Internet service providers like Verizon quickly objected to the Copyright Office’s alternative. "Let’s say the recording industry wants the names of our subscribers," said Verizon VP and associate general counsel Sarah Deutsch in an interview with News.com. "Is objecting to the request interfering with the efforts to detect infringing uses? It seems to be." With the support of 17 companies including Verizon, the Home Recording Rights Coalition proposed an alternative in late August that amended the Induce Act’s language to cover only technology "specifically designed to cause or enable infringement." The Recording Industry Association of America objected to the revision, claiming that it wouldn’t cover peer-to-peer networks.

In September, a group called Downhill Battle—which advocates a loosening of copyright restrictions on everything from sampling to file-sharing—created a "Save Betamax" Web site to lobby consumers to contact their legislators and express opposition to the Induce Act in any of its proposed forms.

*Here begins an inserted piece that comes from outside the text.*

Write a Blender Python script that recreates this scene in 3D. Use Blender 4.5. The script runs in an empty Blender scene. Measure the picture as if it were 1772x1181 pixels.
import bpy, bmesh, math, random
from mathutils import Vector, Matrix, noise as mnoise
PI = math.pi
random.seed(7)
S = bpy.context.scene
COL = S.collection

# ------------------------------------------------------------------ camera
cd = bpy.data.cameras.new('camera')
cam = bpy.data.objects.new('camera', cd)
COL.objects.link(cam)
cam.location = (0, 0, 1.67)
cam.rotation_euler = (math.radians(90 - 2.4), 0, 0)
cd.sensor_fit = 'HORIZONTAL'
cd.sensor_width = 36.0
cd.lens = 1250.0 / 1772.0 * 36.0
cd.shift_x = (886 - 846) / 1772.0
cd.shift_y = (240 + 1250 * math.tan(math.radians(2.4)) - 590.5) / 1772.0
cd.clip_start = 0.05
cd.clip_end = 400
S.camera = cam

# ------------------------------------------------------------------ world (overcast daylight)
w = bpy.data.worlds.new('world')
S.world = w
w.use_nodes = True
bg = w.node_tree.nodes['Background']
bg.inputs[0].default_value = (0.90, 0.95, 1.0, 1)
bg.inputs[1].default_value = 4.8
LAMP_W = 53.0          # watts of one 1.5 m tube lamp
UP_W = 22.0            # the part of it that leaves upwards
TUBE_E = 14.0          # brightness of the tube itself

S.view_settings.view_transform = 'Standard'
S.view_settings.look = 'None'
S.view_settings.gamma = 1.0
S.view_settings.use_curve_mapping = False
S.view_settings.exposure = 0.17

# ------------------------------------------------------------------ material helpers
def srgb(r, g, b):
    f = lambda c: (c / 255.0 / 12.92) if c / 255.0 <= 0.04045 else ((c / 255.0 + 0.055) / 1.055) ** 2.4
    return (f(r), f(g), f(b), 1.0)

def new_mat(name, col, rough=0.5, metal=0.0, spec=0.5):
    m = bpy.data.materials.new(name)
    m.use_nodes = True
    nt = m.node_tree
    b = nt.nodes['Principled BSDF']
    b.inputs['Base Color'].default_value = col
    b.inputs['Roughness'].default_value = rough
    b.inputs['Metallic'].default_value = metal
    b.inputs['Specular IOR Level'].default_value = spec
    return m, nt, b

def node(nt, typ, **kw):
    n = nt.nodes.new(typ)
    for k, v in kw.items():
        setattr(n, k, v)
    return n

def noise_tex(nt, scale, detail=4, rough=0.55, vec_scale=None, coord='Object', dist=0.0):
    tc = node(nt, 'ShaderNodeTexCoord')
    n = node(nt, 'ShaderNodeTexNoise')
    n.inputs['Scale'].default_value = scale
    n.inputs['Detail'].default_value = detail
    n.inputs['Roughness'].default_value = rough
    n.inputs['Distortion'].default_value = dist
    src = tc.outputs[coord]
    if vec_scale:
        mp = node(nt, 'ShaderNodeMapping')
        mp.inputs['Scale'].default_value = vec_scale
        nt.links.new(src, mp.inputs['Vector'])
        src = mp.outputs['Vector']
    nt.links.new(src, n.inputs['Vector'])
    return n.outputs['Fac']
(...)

According to the Web site, more than 5,000 people have signed up.

On the opposite end of the political spectrum is the American Conservative Union, which traditionally endorses strict copyright law but calls the Induce Act (SB2560) an "attack (on) consumers' right to use technologies" in magazine ads featuring a mock movie marquee with the words "The S.2560 Horror" and the text "the scary part is that it features Republicans."

The real threat of the Induce Act is that it would have a chilling effect on investment in and R&D for new technology, Wilhelms says. "The whole Induce bill--and the discussion draft--only make sense if you believe that we have reached the end of technological advancement in the way we share information; that email and P2P are at the end of a trail that began with the cave paintings in Lasceaux. If you don’t believe that, then giving anyone who has an interest in maintaining the present scheme of things the power to control what comes next is counterintuitive."

The Induce Act (SB2560) is currently under review by the Senate Judiciary Committee, and is expected to come up for committee vote on September 30.